Direction:
Extract the listing in its entirety, keeping each line identical to the original.
+---+
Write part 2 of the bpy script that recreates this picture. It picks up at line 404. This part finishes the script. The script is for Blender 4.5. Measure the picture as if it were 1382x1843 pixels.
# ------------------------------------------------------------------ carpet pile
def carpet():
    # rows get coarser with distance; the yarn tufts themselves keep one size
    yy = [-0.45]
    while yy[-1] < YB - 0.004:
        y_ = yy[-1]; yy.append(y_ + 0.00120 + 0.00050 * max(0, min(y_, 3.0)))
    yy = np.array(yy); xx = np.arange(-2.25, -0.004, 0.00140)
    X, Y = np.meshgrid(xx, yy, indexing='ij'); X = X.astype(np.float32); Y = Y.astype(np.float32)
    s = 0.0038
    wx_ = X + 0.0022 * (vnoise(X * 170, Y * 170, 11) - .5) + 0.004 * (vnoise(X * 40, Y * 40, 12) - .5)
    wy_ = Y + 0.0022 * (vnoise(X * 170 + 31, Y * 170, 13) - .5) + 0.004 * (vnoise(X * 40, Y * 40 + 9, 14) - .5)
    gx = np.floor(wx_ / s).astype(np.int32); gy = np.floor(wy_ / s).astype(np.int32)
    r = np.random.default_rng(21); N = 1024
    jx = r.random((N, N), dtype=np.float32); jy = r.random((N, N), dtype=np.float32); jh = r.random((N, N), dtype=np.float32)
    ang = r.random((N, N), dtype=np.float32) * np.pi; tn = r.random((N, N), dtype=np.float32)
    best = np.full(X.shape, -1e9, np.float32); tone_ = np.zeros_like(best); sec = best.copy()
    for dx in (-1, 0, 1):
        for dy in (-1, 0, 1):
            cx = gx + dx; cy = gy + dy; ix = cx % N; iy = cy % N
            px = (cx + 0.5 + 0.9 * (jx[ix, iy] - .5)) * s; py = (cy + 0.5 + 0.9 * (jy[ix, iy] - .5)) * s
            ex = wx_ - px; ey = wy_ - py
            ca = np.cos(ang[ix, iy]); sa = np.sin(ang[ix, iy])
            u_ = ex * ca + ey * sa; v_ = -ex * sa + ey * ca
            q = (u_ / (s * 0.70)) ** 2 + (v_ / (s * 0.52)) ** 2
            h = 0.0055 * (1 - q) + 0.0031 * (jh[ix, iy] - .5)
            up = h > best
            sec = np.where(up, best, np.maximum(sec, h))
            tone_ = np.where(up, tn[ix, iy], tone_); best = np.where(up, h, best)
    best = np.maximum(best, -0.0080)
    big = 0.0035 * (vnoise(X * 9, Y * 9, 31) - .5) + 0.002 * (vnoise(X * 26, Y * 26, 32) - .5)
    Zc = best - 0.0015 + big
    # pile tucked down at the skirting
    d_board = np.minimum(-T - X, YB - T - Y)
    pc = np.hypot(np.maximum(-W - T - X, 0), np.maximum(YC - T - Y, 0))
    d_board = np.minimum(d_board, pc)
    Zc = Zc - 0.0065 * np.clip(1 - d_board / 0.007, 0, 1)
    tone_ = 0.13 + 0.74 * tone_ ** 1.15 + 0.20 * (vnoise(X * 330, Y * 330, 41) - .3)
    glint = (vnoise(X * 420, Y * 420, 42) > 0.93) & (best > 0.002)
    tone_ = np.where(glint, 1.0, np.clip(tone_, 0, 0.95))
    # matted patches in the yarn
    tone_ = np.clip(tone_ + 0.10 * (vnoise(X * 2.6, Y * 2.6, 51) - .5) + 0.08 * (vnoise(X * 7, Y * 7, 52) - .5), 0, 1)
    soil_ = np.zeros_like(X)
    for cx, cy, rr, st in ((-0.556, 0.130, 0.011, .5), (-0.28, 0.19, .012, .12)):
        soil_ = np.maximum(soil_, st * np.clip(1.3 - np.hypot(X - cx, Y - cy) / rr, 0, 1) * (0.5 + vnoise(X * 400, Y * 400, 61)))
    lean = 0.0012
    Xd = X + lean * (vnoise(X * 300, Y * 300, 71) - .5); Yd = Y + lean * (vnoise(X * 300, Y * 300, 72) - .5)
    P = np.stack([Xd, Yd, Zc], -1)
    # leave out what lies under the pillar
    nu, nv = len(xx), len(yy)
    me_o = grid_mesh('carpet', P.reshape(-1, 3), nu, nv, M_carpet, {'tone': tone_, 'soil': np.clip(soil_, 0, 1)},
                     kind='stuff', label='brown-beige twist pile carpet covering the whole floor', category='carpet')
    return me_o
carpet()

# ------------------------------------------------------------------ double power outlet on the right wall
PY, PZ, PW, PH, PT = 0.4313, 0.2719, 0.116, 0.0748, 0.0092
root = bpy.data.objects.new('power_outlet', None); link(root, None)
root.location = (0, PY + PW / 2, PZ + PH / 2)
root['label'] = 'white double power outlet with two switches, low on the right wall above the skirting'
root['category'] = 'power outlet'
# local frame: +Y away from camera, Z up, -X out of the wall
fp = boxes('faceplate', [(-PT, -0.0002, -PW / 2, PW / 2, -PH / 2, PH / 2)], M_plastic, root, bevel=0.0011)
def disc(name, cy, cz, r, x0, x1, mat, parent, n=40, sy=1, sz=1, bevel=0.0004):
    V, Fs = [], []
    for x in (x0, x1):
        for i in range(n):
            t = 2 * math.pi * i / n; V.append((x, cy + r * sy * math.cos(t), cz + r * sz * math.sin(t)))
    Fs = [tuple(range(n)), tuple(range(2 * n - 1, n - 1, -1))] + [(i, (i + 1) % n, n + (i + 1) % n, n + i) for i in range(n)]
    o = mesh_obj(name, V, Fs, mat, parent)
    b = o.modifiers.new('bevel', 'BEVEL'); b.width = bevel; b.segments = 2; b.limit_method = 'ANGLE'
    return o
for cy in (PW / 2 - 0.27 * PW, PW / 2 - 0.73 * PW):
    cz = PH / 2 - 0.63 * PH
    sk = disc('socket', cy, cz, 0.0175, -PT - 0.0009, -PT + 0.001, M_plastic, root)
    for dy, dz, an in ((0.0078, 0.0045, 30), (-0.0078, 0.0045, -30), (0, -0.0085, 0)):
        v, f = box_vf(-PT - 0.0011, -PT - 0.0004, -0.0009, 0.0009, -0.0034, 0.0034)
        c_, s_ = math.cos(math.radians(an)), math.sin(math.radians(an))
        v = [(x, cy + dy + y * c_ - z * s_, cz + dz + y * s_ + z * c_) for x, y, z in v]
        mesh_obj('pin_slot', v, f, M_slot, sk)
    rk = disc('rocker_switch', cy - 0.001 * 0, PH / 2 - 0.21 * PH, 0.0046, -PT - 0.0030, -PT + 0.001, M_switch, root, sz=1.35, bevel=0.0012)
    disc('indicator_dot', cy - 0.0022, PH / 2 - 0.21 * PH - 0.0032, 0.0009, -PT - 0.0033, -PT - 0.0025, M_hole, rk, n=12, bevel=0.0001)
+---+
Answer below:
Write part 2 of the bpy script that recreates this picture. It picks up at line 404. This part finishes the script. The script is for Blender 4.5. Measure the picture as if it were 1382x1843 pixels.
# ------------------------------------------------------------------ carpet pile
def carpet():
    # rows get coarser with distance; the yarn tufts themselves keep one size
    yy = [-0.45]
    while yy[-1] < YB - 0.004:
        y_ = yy[-1]; yy.append(y_ + 0.00120 + 0.00050 * max(0, min(y_, 3.0)))
    yy = np.array(yy); xx = np.arange(-2.25, -0.004, 0.00140)
    X, Y = np.meshgrid(xx, yy, indexing='ij'); X = X.astype(np.float32); Y = Y.astype(np.float32)
    s = 0.0038
    wx_ = X + 0.0022 * (vnoise(X * 170, Y * 170, 11) - .5) + 0.004 * (vnoise(X * 40, Y * 40, 12) - .5)
    wy_ = Y + 0.0022 * (vnoise(X * 170 + 31, Y * 170, 13) - .5) + 0.004 * (vnoise(X * 40, Y * 40 + 9, 14) - .5)
    gx = np.floor(wx_ / s).astype(np.int32); gy = np.floor(wy_ / s).astype(np.int32)
    r = np.random.default_rng(21); N = 1024
    jx = r.random((N, N), dtype=np.float32); jy = r.random((N, N), dtype=np.float32); jh = r.random((N, N), dtype=np.float32)
    ang = r.random((N, N), dtype=np.float32) * np.pi; tn = r.random((N, N), dtype=np.float32)
    best = np.full(X.shape, -1e9, np.float32); tone_ = np.zeros_like(best); sec = best.copy()
    for dx in (-1, 0, 1):
        for dy in (-1, 0, 1):
            cx = gx + dx; cy = gy + dy; ix = cx % N; iy = cy % N
            px = (cx + 0.5 + 0.9 * (jx[ix, iy] - .5)) * s; py = (cy + 0.5 + 0.9 * (jy[ix, iy] - .5)) * s
            ex = wx_ - px; ey = wy_ - py
            ca = np.cos(ang[ix, iy]); sa = np.sin(ang[ix, iy])
            u_ = ex * ca + ey * sa; v_ = -ex * sa + ey * ca
            q = (u_ / (s * 0.70)) ** 2 + (v_ / (s * 0.52)) ** 2
            h = 0.0055 * (1 - q) + 0.0031 * (jh[ix, iy] - .5)
            up = h > best
            sec = np.where(up, best, np.maximum(sec, h))
            tone_ = np.where(up, tn[ix, iy], tone_); best = np.where(up, h, best)
    best = np.maximum(best, -0.0080)
    big = 0.0035 * (vnoise(X * 9, Y * 9, 31) - .5) + 0.002 * (vnoise(X * 26, Y * 26, 32) - .5)
    Zc = best - 0.0015 + big
    # pile tucked down at the skirting
    d_board = np.minimum(-T - X, YB - T - Y)
    pc = np.hypot(np.maximum(-W - T - X, 0), np.maximum(YC - T - Y, 0))
    d_board = np.minimum(d_board, pc)
    Zc = Zc - 0.0065 * np.clip(1 - d_board / 0.007, 0, 1)
    tone_ = 0.13 + 0.74 * tone_ ** 1.15 + 0.20 * (vnoise(X * 330, Y * 330, 41) - .3)
    glint = (vnoise(X * 420, Y * 420, 42) > 0.93) & (best > 0.002)
    tone_ = np.where(glint, 1.0, np.clip(tone_, 0, 0.95))
    # matted patches in the yarn
    tone_ = np.clip(tone_ + 0.10 * (vnoise(X * 2.6, Y * 2.6, 51) - .5) + 0.08 * (vnoise(X * 7, Y * 7, 52) - .5), 0, 1)
    soil_ = np.zeros_like(X)
    for cx, cy, rr, st in ((-0.556, 0.130, 0.011, .5), (-0.28, 0.19, .012, .12)):
        soil_ = np.maximum(soil_, st * np.clip(1.3 - np.hypot(X - cx, Y - cy) / rr, 0, 1) * (0.5 + vnoise(X * 400, Y * 400, 61)))
    lean = 0.0012
    Xd = X + lean * (vnoise(X * 300, Y * 300, 71) - .5); Yd = Y + lean * (vnoise(X * 300, Y * 300, 72) - .5)
    P = np.stack([Xd, Yd, Zc], -1)
    # leave out what lies under the pillar
    nu, nv = len(xx), len(yy)
    me_o = grid_mesh('carpet', P.reshape(-1, 3), nu, nv, M_carpet, {'tone': tone_, 'soil': np.clip(soil_, 0, 1)},
                     kind='stuff', label='brown-beige twist pile carpet covering the whole floor', category='carpet')
    return me_o
carpet()

# ------------------------------------------------------------------ double power outlet on the right wall
PY, PZ, PW, PH, PT = 0.4313, 0.2719, 0.116, 0.0748, 0.0092
root = bpy.data.objects.new('power_outlet', None); link(root, None)
root.location = (0, PY + PW / 2, PZ + PH / 2)
root['label'] = 'white double power outlet with two switches, low on the right wall above the skirting'
root['category'] = 'power outlet'
# local frame: +Y away from camera, Z up, -X out of the wall
fp = boxes('faceplate', [(-PT, -0.0002, -PW / 2, PW / 2, -PH / 2, PH / 2)], M_plastic, root, bevel=0.0011)
def disc(name, cy, cz, r, x0, x1, mat, parent, n=40, sy=1, sz=1, bevel=0.0004):
    V, Fs = [], []
    for x in (x0, x1):
        for i in range(n):
            t = 2 * math.pi * i / n; V.append((x, cy + r * sy * math.cos(t), cz + r * sz * math.sin(t)))
    Fs = [tuple(range(n)), tuple(range(2 * n - 1, n - 1, -1))] + [(i, (i + 1) % n, n + (i + 1) % n, n + i) for i in range(n)]
    o = mesh_obj(name, V, Fs, mat, parent)
    b = o.modifiers.new('bevel', 'BEVEL'); b.width = bevel; b.segments = 2; b.limit_method = 'ANGLE'
    return o
for cy in (PW / 2 - 0.27 * PW, PW / 2 - 0.73 * PW):
    cz = PH / 2 - 0.63 * PH
    sk = disc('socket', cy, cz, 0.0175, -PT - 0.0009, -PT + 0.001, M_plastic, root)
    for dy, dz, an in ((0.0078, 0.0045, 30), (-0.0078, 0.0045, -30), (0, -0.0085, 0)):
        v, f = box_vf(-PT - 0.0011, -PT - 0.0004, -0.0009, 0.0009, -0.0034, 0.0034)
        c_, s_ = math.cos(math.radians(an)), math.sin(math.radians(an))
        v = [(x, cy + dy + y * c_ - z * s_, cz + dz + y * s_ + z * c_) for x, y, z in v]
        mesh_obj('pin_slot', v, f, M_slot, sk)
    rk = disc('rocker_switch', cy - 0.001 * 0, PH / 2 - 0.21 * PH, 0.0046, -PT - 0.0030, -PT + 0.001, M_switch, root, sz=1.35, bevel=0.0012)
    disc('indicator_dot', cy - 0.0022, PH / 2 - 0.21 * PH - 0.0032, 0.0009, -PT - 0.0033, -PT - 0.0025, M_hole, rk, n=12, bevel=0.0001)